Alex Rohl told a gaming convention how he uses the player data captured by Artemis: Spaceship Bridge Simulator to simulate combat management systems.
“Our research is being applied to dynamic enterprise systems, as well as static bespoke systems, in a military context,” he said.
Artemis places you on a Star Trek-like bridge where players have to communicate between roles such as captain, communication, weapon control, engineering and more.
“Under the hood, networked games share enough similarities to real systems to enable fundamental research at the unclassified level, while also allowing universities, students and industry to participate in the work,” said Rohl.
Calling games “the perfect testbed” for research collaboration on simulators, Rohl suggested that “Perhaps, in the future, Defence might sponsor the creation of video games as a platform for further research collaboration.”
Rohl’s role as a data science researcher sees him support Defence to “withstand, recover from and adapt to compromises of its military systems that use, or are enabled by, cyber resources”.
There is a history of gaming influencing training in defence, including in the ADF.

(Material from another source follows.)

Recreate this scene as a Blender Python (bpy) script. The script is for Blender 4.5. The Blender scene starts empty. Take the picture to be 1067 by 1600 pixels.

As Robert Carpenter and Cliff White of the Defence Department unveil, evidence of Australian soldiers benefiting from gaming dates back to the early 1980s, where the strongest participants of a gunnery training course to fire the Leopard 1 main battle tank had been practicing skills on an arcade game in the soldier’s club.
“In this case, the soldiers were learning the concepts of leading a target, observing the fall of shot, and changing their aim. This basic education enabled them to learn quicker during the subsequent training,” the document said.
This, however, was never funded by the government.
As Dr Susannah Whitney discusses, not just any game is set to be a beneficial training tool. Her work focuses on serious games, which are the kind that are built and used purely for training and teaching purposes, rather than entertainment.
Dr Whitney said that while the use of gaming in military training has been met with an enthusiastic response, particularly with younger generations, they did not always prove to be ideal training tools.
“Games and games technologies may have training potential but it’s important that decisions about the use of games and gaming technology are informed by evidence,” Dr Whitney said.
“We need to understand if the technology works, and how best it can be employed.”
The use of video games-based technologies in military training, research, simulation and innovation is currently being researched by defence scientists. Investment in this research bolsters the Australian footprint in the cyber and technology industries.